Reprenons un point. J’ai affirmé que chaque être vivant doit établir une séparation entre un intérieur et un extérieur pour se maintenir en vie. La séparation est nécessaire à la survie. Prise comme telle, cette affirmation peut engendrer une vision fermée de la vie. Ce qui constitue un être peut sembler se réduire à une identité à un système clos. Non, la vie est constituée d’une tension entre fermeture et ouverture. Chaque être tend à maintenir son organisation, mais pour cela, il doit compter sur ce qui l’entoure. Un organisme n’est pas seul, il est le fruit d’un ensemble plus large qui lui permet d’étendre ses possibilités. Pour vivre, il faut s’alimenter.
Étymologiquement, l’aliment est ce qui permet s’élever, de faire croître. Aliment dérive d’altus, « haut ». S’alimenter c’est se rendre plus grand que l’on est. Aliment et nutrition sont très proches et d’une certaine manière interchangeables.
Alors, tout est dit. Et pourtant tout a besoin d’être détaillé. Car l’aliment est le pont qui enjambe la distinction dont j’ai parlé. La frontière d’un être et à la fois annihilée et confirmée. Annihilée, car une vie dépend hautement des apports extérieurs. Nous devons manger d’autres êtres vivants, plantes ou animaux. Il existe une nécessité impérieuse d’incorporer d’autres corps pour nous développer et agir. Notre action dépend d’autres actions. Nous devons arrêter d’autres existences pour exister. Nous vivons par la destruction. Et quand je dis nous, je convoque l’ensemble de ceux qui vivent de la prédation, et nous en sommes en quelle sorte au sommet. Confirmé, car avoir recours à un autre que soi, c’est s’affirmer soi-même comme être distinct. Avoir besoin d’un autre, revient à établir les contours de soi et de l’autre. En assimilant, nous sommes différents, mais aussi nous nous perpétuons dans notre être. Le résultat de l’assimilation n’est pas deux ni un, il est autre. Autre dans la mesure c’est l’ensemble qui prend forme, c’est un système, composé des deux rives de la fracture poreuse, qui vient à l’existence. Un biotope en quelque sorte.

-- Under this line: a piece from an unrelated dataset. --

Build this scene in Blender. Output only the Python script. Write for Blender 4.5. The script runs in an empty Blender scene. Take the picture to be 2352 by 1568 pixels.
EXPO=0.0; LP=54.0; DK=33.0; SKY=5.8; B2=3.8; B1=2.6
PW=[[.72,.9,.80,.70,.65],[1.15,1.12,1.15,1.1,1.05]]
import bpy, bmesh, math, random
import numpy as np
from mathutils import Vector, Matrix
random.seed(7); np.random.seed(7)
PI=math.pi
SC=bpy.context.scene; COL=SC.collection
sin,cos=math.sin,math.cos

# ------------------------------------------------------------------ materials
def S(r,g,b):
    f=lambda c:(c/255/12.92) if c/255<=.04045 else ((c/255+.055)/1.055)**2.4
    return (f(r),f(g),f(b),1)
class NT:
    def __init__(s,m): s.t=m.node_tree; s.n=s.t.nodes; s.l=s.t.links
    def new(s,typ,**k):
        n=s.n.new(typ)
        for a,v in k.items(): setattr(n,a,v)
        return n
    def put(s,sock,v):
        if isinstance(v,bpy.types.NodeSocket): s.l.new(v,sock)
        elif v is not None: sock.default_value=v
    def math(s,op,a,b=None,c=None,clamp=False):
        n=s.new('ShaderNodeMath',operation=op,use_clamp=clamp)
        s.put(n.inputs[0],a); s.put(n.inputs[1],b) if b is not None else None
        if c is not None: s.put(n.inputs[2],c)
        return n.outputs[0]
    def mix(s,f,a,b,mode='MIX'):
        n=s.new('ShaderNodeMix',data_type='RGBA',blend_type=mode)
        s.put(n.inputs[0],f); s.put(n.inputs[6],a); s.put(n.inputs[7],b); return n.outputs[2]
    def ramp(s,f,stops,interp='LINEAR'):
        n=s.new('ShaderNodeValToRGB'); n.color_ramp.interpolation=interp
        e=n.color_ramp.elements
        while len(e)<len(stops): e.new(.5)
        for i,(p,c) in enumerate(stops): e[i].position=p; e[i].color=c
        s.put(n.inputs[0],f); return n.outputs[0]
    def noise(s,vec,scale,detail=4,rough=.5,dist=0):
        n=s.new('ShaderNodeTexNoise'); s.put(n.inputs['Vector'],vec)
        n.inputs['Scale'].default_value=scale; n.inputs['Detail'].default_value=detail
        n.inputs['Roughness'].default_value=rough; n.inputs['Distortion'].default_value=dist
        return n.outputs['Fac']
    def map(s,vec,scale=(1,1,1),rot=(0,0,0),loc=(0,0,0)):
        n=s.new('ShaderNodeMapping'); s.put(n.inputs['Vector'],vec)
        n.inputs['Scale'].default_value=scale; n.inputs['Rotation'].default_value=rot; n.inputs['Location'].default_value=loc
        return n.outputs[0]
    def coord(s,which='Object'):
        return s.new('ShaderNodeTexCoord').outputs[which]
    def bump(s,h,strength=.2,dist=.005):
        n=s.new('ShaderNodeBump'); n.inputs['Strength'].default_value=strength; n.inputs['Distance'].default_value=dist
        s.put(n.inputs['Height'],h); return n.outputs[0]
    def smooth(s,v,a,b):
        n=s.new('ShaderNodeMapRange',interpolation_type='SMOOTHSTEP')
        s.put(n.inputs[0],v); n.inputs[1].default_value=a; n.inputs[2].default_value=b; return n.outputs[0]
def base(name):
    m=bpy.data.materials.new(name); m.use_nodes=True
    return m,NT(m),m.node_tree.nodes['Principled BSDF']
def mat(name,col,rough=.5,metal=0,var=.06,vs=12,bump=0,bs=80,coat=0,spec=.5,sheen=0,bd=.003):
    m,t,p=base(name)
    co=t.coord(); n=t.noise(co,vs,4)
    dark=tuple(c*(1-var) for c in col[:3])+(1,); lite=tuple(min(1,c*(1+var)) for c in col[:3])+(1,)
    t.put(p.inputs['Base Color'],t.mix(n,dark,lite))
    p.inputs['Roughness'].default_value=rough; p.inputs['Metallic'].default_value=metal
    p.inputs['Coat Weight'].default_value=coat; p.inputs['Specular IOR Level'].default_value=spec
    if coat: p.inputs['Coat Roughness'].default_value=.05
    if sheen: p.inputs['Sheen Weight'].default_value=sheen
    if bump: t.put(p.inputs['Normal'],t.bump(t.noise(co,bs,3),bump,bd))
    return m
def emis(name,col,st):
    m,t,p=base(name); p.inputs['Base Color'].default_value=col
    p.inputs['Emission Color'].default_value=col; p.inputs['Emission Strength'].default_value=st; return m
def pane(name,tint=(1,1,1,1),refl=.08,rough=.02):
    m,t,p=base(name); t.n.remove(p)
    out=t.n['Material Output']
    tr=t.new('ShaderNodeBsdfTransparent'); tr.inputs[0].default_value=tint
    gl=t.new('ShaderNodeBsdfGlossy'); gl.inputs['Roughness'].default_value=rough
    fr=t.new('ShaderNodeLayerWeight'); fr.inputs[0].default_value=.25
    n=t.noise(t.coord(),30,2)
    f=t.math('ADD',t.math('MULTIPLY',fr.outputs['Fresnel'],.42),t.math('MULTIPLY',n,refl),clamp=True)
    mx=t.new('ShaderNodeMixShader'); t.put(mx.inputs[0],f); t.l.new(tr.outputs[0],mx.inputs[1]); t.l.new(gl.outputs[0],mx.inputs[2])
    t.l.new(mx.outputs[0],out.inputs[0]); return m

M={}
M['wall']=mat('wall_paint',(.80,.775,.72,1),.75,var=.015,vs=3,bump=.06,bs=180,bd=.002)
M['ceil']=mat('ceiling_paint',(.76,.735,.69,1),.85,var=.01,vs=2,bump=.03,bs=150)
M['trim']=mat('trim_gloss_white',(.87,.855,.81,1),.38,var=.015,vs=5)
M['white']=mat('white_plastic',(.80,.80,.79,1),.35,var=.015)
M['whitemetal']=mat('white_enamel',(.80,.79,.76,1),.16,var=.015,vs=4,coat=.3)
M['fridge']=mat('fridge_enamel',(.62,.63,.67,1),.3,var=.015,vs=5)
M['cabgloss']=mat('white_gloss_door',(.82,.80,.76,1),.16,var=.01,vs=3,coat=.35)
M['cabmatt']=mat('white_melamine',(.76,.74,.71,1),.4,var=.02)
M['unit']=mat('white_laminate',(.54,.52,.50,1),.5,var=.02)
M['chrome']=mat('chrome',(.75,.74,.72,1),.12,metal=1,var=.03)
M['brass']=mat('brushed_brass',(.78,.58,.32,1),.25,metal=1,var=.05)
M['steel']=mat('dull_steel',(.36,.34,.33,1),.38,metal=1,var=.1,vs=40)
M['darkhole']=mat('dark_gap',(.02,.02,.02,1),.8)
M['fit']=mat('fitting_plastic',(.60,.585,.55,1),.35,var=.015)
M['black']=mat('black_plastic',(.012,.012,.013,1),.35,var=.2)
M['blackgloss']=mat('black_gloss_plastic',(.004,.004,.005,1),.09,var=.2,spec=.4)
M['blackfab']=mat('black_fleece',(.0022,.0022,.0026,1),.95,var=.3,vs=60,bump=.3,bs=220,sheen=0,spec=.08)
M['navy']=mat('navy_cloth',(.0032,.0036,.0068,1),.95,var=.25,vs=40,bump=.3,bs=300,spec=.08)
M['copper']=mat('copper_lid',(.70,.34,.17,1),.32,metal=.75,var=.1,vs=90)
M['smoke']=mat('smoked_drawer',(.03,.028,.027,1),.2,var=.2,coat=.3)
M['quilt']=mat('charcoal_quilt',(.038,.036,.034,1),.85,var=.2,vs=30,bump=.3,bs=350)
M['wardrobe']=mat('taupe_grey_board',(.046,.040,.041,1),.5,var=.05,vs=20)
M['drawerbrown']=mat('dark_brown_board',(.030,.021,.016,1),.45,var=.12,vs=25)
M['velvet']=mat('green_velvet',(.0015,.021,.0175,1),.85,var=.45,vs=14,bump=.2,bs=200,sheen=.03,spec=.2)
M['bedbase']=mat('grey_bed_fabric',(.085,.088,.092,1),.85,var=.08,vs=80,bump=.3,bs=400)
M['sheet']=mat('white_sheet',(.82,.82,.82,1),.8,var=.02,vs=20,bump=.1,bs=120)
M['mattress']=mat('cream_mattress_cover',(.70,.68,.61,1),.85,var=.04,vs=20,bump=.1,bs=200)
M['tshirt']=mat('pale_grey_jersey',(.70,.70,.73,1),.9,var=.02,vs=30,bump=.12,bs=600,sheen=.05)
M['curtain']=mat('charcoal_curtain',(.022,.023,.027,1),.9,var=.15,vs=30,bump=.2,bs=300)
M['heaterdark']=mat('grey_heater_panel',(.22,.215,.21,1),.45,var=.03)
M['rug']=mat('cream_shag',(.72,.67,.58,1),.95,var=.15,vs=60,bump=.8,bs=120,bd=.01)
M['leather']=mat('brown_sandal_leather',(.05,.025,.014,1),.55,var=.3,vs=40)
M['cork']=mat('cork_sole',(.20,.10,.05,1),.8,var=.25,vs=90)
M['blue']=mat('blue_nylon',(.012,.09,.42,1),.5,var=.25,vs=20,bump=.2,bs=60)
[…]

L’aliment est une relation. Si cette relation nous élève, c’est qu’elle nous fait à la fois sortir de nous et nous confirme dans notre devenir. Elle nous permet d’étendre nos possibilités, notre puissance d’agir. Mais si elle nous élève, c’est que nous pouvons lui donner des intensités différentes. Nous ne donnons pas la même forme à ce pont suivant que nous jetons quelques branchages ou que nous élevons des pierres taillées. L’effort nous ouvre les voies d’une intensification de ce rapport. Bouffer n’est pas manger, manger n’est pas savourer. Tondre une forêt n’est pas non plus demander pardon à l’être que nous allons utiliser pour la vie que nous lui retirons.
La qualité de la relation se juge aussi à la qualité de ce que nous assimilons. L’objet approprié doit être grand pour que nous devenions grands. Le cannibalisme peut s’expliquer par l’incorporation de la force de l’homme mangé. Trophée de guerre, l’ennemi se voit dérobé sa puissance par la digestion. Voilà pourquoi Mc Donald nous affaiblit. Ronald nous donne à manger une nourriture carnée pourtant si désincarnée, car elle est pauvre de sens. Voilà pourquoi nous ne voulons pas manger la pâtée que nous donnons à notre chat, pourtant tout à fait comestible. Les choses faibles nous affaiblissent.
Quelle implication pour la photographie ? Éveiller constamment l’écoute de soi et des autres. Lire de tout, voir de tout, ramifier le plus possible son rapport au monde et le mettre en question régulièrement. Rechercher une pensée rhizomique, et étendre ses raies à la manière d’un gingembre, pénétrant les ténèbres terreuses, s’étendant pour faire jaillir des pousses à la lumière. Pour alimenter sa photographie, il faut oublier la photographie.